In The Details
My Grandfather, whom the family affectionately refers to as “Poppa Joe”, is a storyteller. And indeed, he’s lived a varied and colorful life full of stories worth telling: tales from his time working for the New York Parks Department, anecdotes about “Tina”, the Asian elephant he cared for at the Central Park Zoo, and the classic story of how he picked my Grandmother up at the beach by asking her to watch his wallet while he went for a swim. I cherish these family stories, and love being transported to a different time and place through Poppa Joe’s memories.
But recently Poppa Joe told me a story that I had never heard before, and it was not a happy one: what he experienced on September 11th, 2001.
Working at that time as a park ranger at Owl’s Head Park in Bay Ridge, Brooklyn, Poppa Joe said he was on his way to work when he noticed cars stopping on the road, and people getting out and screaming. He pulled over and someone told him that a plane had hit the World Trade Center, and the city was under attack. He described people crying and panicking in the streets, gathering at the pier near the park to look out across the river at the tragedy unfolding in Manhattan. The air was thick with smoke and ash, and Poppa Joe said he remembered thousands of sheets of singed printer paper—the old-fashioned kind, with perforated strips on the sides—falling from the sky and landing all over the park; printer paper that had been blown across the river as the offices in the twin towers burst into flame, and collapsed.
My family had already moved to Oregon by 2001, but I, like most Americans, have heard many stories of September 11th. I’ve seen documentaries, watched news footage, and read magazine articles. Yet in all the reports of that terrible day, I had never heard of the burning printer paper that rained down in Brooklyn. And for some reason, that detail in Poppa Joe’s story made September 11th more real to me than anything I’d ever read or seen before. It was so specific, a poignant image that could only be described by someone who was actually there, someone who saw the wreckage of those annihilated offices floating through the sky, someone whose job it was to clean up thousands of pieces of burnt and blackened printer paper from the grounds of Owl’s Head Park.

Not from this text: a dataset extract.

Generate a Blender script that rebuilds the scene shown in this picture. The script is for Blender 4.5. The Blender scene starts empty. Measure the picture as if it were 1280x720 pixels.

Poppa Joe’s unique recollection of September 11th highlights the value of first-person accounts, reflecting the richness of what can be shared only by someone who has personally experienced a particular event in time. And because of this, I have found myself wondering more deeply about those in history who actually co-existed alongside Jesus of Nazareth. What worthy stories there must be from people who met Jesus face-to-face, who heard him speak and teach, or were healed by his hands, or who watched him carry his cross to Golgotha; stories we will never hear, not because they were unimportant or insignificant, but simply because those details, impressions, and memories were unrecorded and lost in time. The disciple John alludes to this at the end of his Gospel, where he concedes that the books of the Bible could not possibly impart to us all that is worth knowing about Jesus:
But there are also many other things which Jesus did, which, if they were written in detail, I expect that even the world itself would not contain the books that would be written. (John 21:25.)
The scriptures reveal much to us about who Jesus was through the things he said and did, but they don’t tell us everything; how could they? There are inevitably details missing in the Gospel accounts, just as the detail of the singed printer paper that Poppa Joe saw was missing from all the reports I’d read of September 11th. The burnt paper was not an “important” detail, not one that changes the historic impact of that day, but it was vivid in the horror of what it symbolized, and I wonder what details were left out of the Gospels that could have offered a similar vividness to our understanding of Jesus.
The “gaps” in the Gospel narrative suggest to me that we are invited to bring a well-trained imagination to our reading of the holy scriptures. What I mean by a “well-trained” imagination is one that has first done the hard work of friendship by diligently getting to know who Jesus was; then can we apply what we know to be true of him to our imagining of what might be true, bringer greater richness and intimacy to the accounts of his life. We might try to imagine what he smelled like, or how his face looked when he healed someone, or what made him laugh. Our creative imagining of such details is not with the intent to make things up, or skew a story according to our preference, but so that we ourselves become more deeply invested in bringing the story to life. In other words, our imagination has the capacity to make the Gospels more real to us, not less.
The Gospel writers were storytellers, just like my grandfather. And perhaps someday in another realm I’ll have the chance to sit down with them for a delicious Italian meal (my favorite way to listen to Poppa Joe’s stories) and they’ll tell me all the details they can remember about their friend, Jesus.
Until then, I’ll just have to imagine it.